What Does The Future Hold?
How can the industry prepare for the future? The advice logistics experts offer to the
industry is: Collaborate and reconfigure.
“I see a continuing emphasis on the participating organizations in the supply chain
coordinating and collaborating because they have to in order to satisfy their customers’
requirements,” Langley said. He added that TLI – whose members include companies that are involved
in the different stages of the supply chain, such as manufacturers, retailers, 3PLs and technology
firms – was established precisely to encourage more collaboration. “The goal is that when issues
come up, you can find somebody in the room who can help address it,” he said.
“A lot of manufacturers have got to look at their supply chain and reconfigure. They need to
ask if they are set, from a logistics perspective, to be able to collaborate, because the future is
collaboration,” Olson said. “I see a lot of reconfiguration [of the network] – when companies are
out there trying to collaborate, they realize that there are only so many suppliers in their
network they can truly collaborate with.”
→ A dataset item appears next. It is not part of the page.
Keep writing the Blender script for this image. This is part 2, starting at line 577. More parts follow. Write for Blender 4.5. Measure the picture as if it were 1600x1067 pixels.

There is no doubt that logistics and supply chain management are important operational
aspects of any company. To see just how important, consider this, as suggested by Ross: The current
CEO of Wal-Mart Stores Inc. rose up from the logistics and transportation ranks.
You Say Logistics,
I Say Supply Chain Management
To the layman, the terms “logistics” and “supply chain management” are sometimes used
interchangeably. But, to those whose job is to move goods from manufacturing point A to retail
point B, logistics is one process, albeit an important one, within the scope of supply chain
management.
According to Georgia Tech’s Langley, logistics refers to the transportation aspect of a
supply chain operation. “I believe supply chain management is really a new way of managing an
entire business,” he said. “Logistics is a key process area within the broader area of supply chain
management. The activities that comprise logistics individually and collectively can include
transportation, warehousing, distribution, and the integration of all that.”